The Best Books?
Let everyone else nitpick about awards. (Do they really sell books? What, he won for that tripe?) For me, awards matter because they can highlight terrific reads that otherwise might get lost in the media backwash. Like most folks, I could name a dozen books I think should have been among the recently announced nominees for the National Book Awards. (Not Thomas Pynchon’s protean Against the Day? Not Olga Grushin’s exquisite and insightful The Dream Life of Sukhanov?) Yet I am happy enough with this year’s nominees in fiction and poetry, my own assigning areas, because generally they are neither boringly predictable nor aggressively obscure, as can happen with awards. The fiction list reminds me that I’ve been meaning to pick up Richard Powers’s The Echo Maker and sent me back to LJ’s reviews of Ken Kalfus’s A Disorder Peculiar to the Country and Dana Spiotta’s Eat the Document; I’d forgotten how strong they were. And because I tend to get exasperated when the collected works of grand old poets get nominated–how can a fresh new voice compete against a lifetime of achievement?–I am very happy to see not a single collections on this year’s poetry list.

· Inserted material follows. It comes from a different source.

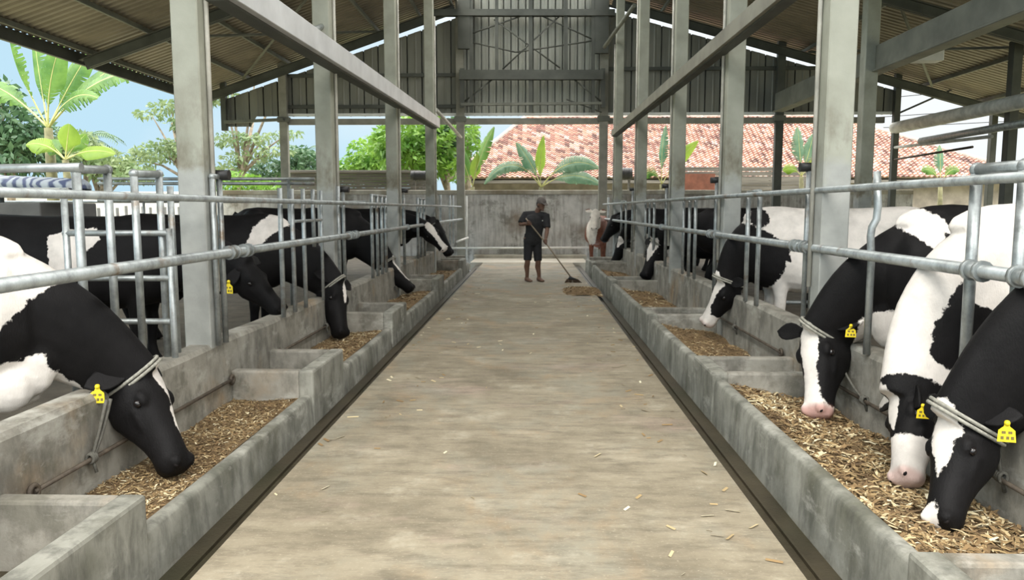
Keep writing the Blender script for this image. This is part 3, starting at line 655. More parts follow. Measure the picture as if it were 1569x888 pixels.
# tether rods in the near bays
def tether(label, s, y0, y1, z):
    X = TR[s]['xr'] - s * .03
    t = thing('tether_rod', label, 'rod', (X, y0, z), 'tether rods')
    MB().tube([(X, y0, z), (X, y1, z)], .011, 8).build('rod', M['rod'], t)
    for y in (y0, y1):
        MB().ring([(X + math.cos(a) * .0, y + math.cos(a) * .028, z + math.sin(a) * .028) for a in np.linspace(0, 2 * PI, 12, False)], .012).build('eye', M['rod'], t)
tether('rusty tether rod along the rear wall of the nearest left trough bay', -1, 3.0, 5.1, .265)
tether('rusty tether rod along the rear wall of the nearest right trough bay', 1, 2.6, 5.2, .285)
tether('rusty tether rod along the rear wall of the second left trough bay', -1, 6.1, 8.0, .265)
tether('rusty tether rod along the rear wall of the second right trough bay', 1, 6.1, 8.2, .285)
# ------------------------------------------------------------------ cattle
def coatmat(name, black, white, pink=(0.55, 0.3, 0.26)):
    m, n, b = newmat(name); b.inputs['Roughness'].default_value = 0.6; b.inputs['Specular IOR Level'].default_value = 0.13
    tc_ = nd(n, 'ShaderNodeTexCoord'); ov = tc_.outputs['Object']
    a = nd(n, 'ShaderNodeAttribute'); a.attribute_name = 'spot'
    t = tex(n, 22, 5, None, 0.7, ov)
    k = nd(n, 'ShaderNodeMath', operation='MULTIPLY_ADD'); n.links.new(t, k.inputs[0]); k.inputs[1].default_value = 0.07; k.inputs[2].default_value = -0.035
    s = nd(n, 'ShaderNodeMath', operation='ADD'); n.links.new(a.outputs['Fac'], s.inputs[0]); n.links.new(k.outputs[0], s.inputs[1])
    mr = nd(n, 'ShaderNodeMapRange'); n.links.new(s.outputs[0], mr.inputs[0]); mr.inputs[1].default_value = -0.003; mr.inputs[2].default_value = 0.004
    wv = ramp(n, tex(n, 3.5, 6, None, 0.65, ov), [(0.35, tuple(x * .72 for x in white)), (0.6, white)])
    bv = ramp(n, tex(n, 5, 6, None, 0.65, ov), [(0.35, tuple(x * .7 for x in black)), (0.7, tuple(x * 1.5 for x in black))])
    c = mixc(n, mr.outputs[0], bv, wv)
    p = nd(n, 'ShaderNodeAttribute'); p.attribute_name = 'pink'
    c = mixc(n, p.outputs['Fac'], c, pink)
    d = nd(n, 'ShaderNodeAttribute'); d.attribute_name = 'dark'
    c = mixc(n, d.outputs['Fac'], c, (0.012, 0.01, 0.01))
    n.links.new(c, b.inputs['Base Color'])
    hair = mixc(n, .5, tex(n, 170, 3, (1, 1, .3), 0.6, ov), tex(n, 14, 6, None, 0.6, ov)); bump(n, b, hair, 0.55, 0.008); return m
M['coat'] = coatmat('black_and_white_coat', (0.0065, 0.006, 0.0062), (0.76, 0.71, 0.655))
M['coat_brown'] = coatmat('brown_and_white_coat', (0.16, 0.06, 0.035), (0.72, 0.66, 0.58))
M['eye'] = simple('wet_dark_eye', (0.008, 0.006, 0.006), 0.08)
M['horn'] = simple('horn', (0.2, 0.17, 0.14), 0.5)

def sell(c, A, B, ra, rb, n=24, e=1.0, taper=0.0):
    """super-ellipse ring; A sideways axis, B vertical axis; taper narrows the top"""
    out = []
    for k in range(n):
        a = 2 * PI * k / n; ca, sa = math.cos(a), math.sin(a)
        x = math.copysign(abs(ca) ** e, ca) * ra; y = math.copysign(abs(sa) ** e, sa) * rb
        x *= 1 - taper * sa
        out.append(c + A * x + B * y)
    return out
def remeshed(mb, voxel, smooth=3, name='tmp'):
    me = mb.mesh(name); bm = bmesh.new(); bm.from_mesh(me); bmesh.ops.recalc_face_normals(bm, faces=bm.faces); bm.to_mesh(me); bm.free()
    o = bpy.data.objects.new(name, me); C.collection.objects.link(o)
    r = o.modifiers.new('r', 'REMESH'); r.mode = 'VOXEL'; r.voxel_size = voxel; r.use_smooth_shade = True
    s = o.modifiers.new('s', 'SMOOTH'); s.factor = 0.5; s.iterations = smooth
    dg = bpy.context.evaluated_depsgraph_get(); ev = o.evaluated_get(dg)
    m2 = bpy.data.meshes.new_from_object(ev, depsgraph=dg)
    bpy.data.objects.remove(o); bpy.data.meshes.remove(me); return m2
def pts_of(me):
    a = np.empty(len(me.vertices) * 3, np.float32); me.vertices.foreach_get('co', a); return a.reshape(-1, 3)
def meshjoin(name, base, extra):
    bm = bmesh.new(); bm.from_mesh(base)
    if extra.v: bm.from_mesh(extra.mesh('x'))
    me = bpy.data.meshes.new(name); bm.to_mesh(me); bm.free()
    me.polygons.foreach_set('use_smooth', [True] * len(me.polygons)); return me

def polydist(P2, poly):
    """signed distance in the plane, positive inside"""
    poly = np.array(poly); d = np.full(len(P2), 1e9); ins = np.zeros(len(P2), bool); n = len(poly)
    for i in range(n):
        a, b = poly[i], poly[(i + 1) % n]; ab = b - a
        t = np.clip(((P2 - a) @ ab) / max(ab @ ab, 1e-9), 0, 1); q = a + t[:, None] * ab
        d = np.minimum(d, np.linalg.norm(P2 - q, axis=1))
        c = ((a[1] > P2[:, 1]) != (b[1] > P2[:, 1])) & (P2[:, 0] < (b[0] - a[0]) * (P2[:, 1] - a[1]) / (b[1] - a[1] + 1e-12) + a[0])
        ins ^= c
    return np.where(ins, d, -d)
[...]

Will the books chosen as National Book Award winners on November 15 really be the year’s best? Of course not; how could they be? With the number and quality of books published each year, prickling a range of tastes and interests, it’s not possible to declare anything the best—just intriguing and important enough to be the favorites of some serious readers. And that should be enough. An award winner cries out, “Get me, and let’s start talking,” which makes winning not the end of the conversation but only the beginning. Just tune in on November 16 to see whether I still agree.